# [Challenge]
From the first line of the data below through the line bearing "SC.camera = cam", reproduce each line exactly; do not include pictures.

# [Available data]
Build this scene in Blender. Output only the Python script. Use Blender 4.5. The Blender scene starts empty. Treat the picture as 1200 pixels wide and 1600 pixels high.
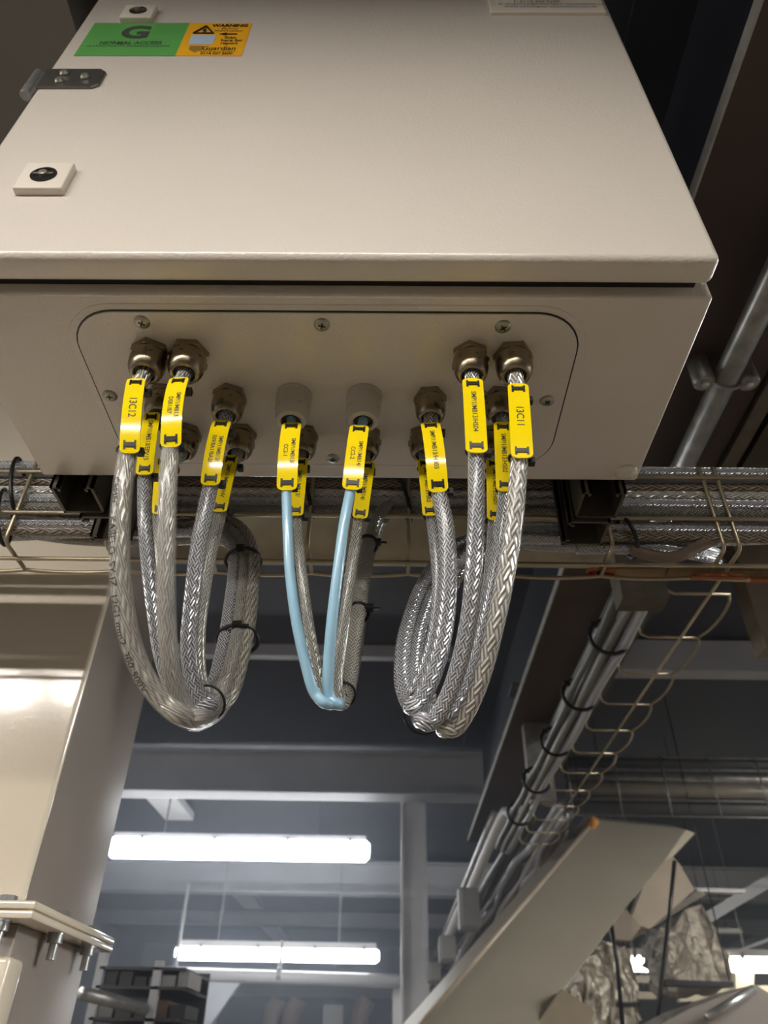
import bpy, bmesh, math, random
from mathutils import Vector, Matrix
random.seed(7)
COL = bpy.context.scene.collection
SC = bpy.context.scene

# ------------------------------------------------------------------ camera
F = 1143.8
AX = Vector((0.9998665, 0.00461956, 0.01567314))      # image right
AD = Vector((0.00966747, 0.60605278, -0.79536568))    # image down
AF = Vector((-0.01317299, 0.79541102, 0.60592721))    # forward
CAM = Vector((0, 0, 1.6))
cd = bpy.data.cameras.new('camera'); cam = bpy.data.objects.new('camera', cd); COL.objects.link(cam)
cam.matrix_world = Matrix(((AX.x, -AD.x, -AF.x, CAM.x), (AX.y, -AD.y, -AF.y, CAM.y), (AX.z, -AD.z, -AF.z, CAM.z), (0, 0, 0, 1)))
cd.sensor_width = 36; cd.sensor_fit = 'AUTO'; cd.lens = F / 1600 * 36
cd.clip_start = 0.02; cd.clip_end = 60
cd.dof.use_dof = True; cd.dof.focus_distance = 0.60; cd.dof.aperture_fstop = 9.0
SC.camera = cam

# ------------------------------------------------------------------ world, exposure
w = bpy.data.worlds.new('plant_room_air'); SC.world = w; w.use_nodes = True
w.node_tree.nodes['Background'].inputs[0].default_value = (0.5, 0.55, 0.65, 1)
w.node_tree.nodes['Background'].inputs[1].default_value = 0.02
SC.view_settings.view_transform = 'Standard'; SC.view_settings.look = 'None'
SC.view_settings.gamma = 1; SC.view_settings.use_curve_mapping = False
SC.view_settings.exposure = 0.0
KEY_POWER = 106.0      # emission of the batten behind the viewer
TUBE_POWER = 20.0     # emission of the far battens


def at(px, py, **k):
    """Point of the place seen at photo pixel (px,py) on the plane X=, Y= or Z=."""
    d = AX * ((px - 600) / F) + AD * ((py - 800) / F) + AF
    (a, v), = k.items(); i = 'XYZ'.index(a)
    return CAM + d * ((v - CAM[i]) / d[i])


# ------------------------------------------------------------------ materials
def srgb(r, g, b):
    f = lambda c: (c / 255 / 12.92) if c <= 10 else (((c / 255) + .055) / 1.055) ** 2.4
    return (f(r), f(g), f(b), 1)


def mat(name, col, rough=.5, metal=0, var=.06, scale=20, bump=0, bscale=200, coat=0, **kw):
    m = bpy.data.materials.new(name); m.use_nodes = True
    nt = m.node_tree; N = nt.nodes; L = nt.links; b = N['Principled BSDF']
    b.inputs['Roughness'].default_value = rough; b.inputs['Metallic'].default_value = metal
    b.inputs['Coat Weight'].default_value = coat
    for k, v in kw.items(): b.inputs[k].default_value = v
    tc = N.new('ShaderNodeTexCoord')
    nz = N.new('ShaderNodeTexNoise'); nz.inputs['Scale'].default_value = scale; nz.inputs['Detail'].default_value = 4
    L.new(tc.outputs['Object'], nz.inputs['Vector'])
    mr = N.new('ShaderNodeMapRange'); mr.inputs[1].default_value = .3; mr.inputs[2].default_value = .7
    mr.inputs[3].default_value = 1 - var; mr.inputs[4].default_value = 1 + var
    L.new(nz.outputs['Fac'], mr.inputs[0])
    mx = N.new('ShaderNodeVectorMath'); mx.operation = 'SCALE'; mx.inputs[0].default_value = col[:3]
    L.new(mr.outputs[0], mx.inputs['Scale']); L.new(mx.outputs[0], b.inputs['Base Color'])
    if bump:
        n2 = N.new('ShaderNodeTexNoise'); n2.inputs['Scale'].default_value = bscale; n2.inputs['Detail'].default_value = 2
        L.new(tc.outputs['Object'], n2.inputs['Vector'])
        bp = N.new('ShaderNodeBump'); bp.inputs['Strength'].default_value = bump; bp.inputs['Distance'].default_value = .001
        L.new(n2.outputs['Fac'], bp.inputs['Height']); L.new(bp.outputs[0], b.inputs['Normal'])
    return m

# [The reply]
Build this scene in Blender. Output only the Python script. Use Blender 4.5. The Blender scene starts empty. Treat the picture as 1200 pixels wide and 1600 pixels high.
import bpy, bmesh, math, random
from mathutils import Vector, Matrix
random.seed(7)
COL = bpy.context.scene.collection
SC = bpy.context.scene

# ------------------------------------------------------------------ camera
F = 1143.8
AX = Vector((0.9998665, 0.00461956, 0.01567314))      # image right
AD = Vector((0.00966747, 0.60605278, -0.79536568))    # image down
AF = Vector((-0.01317299, 0.79541102, 0.60592721))    # forward
CAM = Vector((0, 0, 1.6))
cd = bpy.data.cameras.new('camera'); cam = bpy.data.objects.new('camera', cd); COL.objects.link(cam)
cam.matrix_world = Matrix(((AX.x, -AD.x, -AF.x, CAM.x), (AX.y, -AD.y, -AF.y, CAM.y), (AX.z, -AD.z, -AF.z, CAM.z), (0, 0, 0, 1)))
cd.sensor_width = 36; cd.sensor_fit = 'AUTO'; cd.lens = F / 1600 * 36
cd.clip_start = 0.02; cd.clip_end = 60
cd.dof.use_dof = True; cd.dof.focus_distance = 0.60; cd.dof.aperture_fstop = 9.0
SC.camera = cam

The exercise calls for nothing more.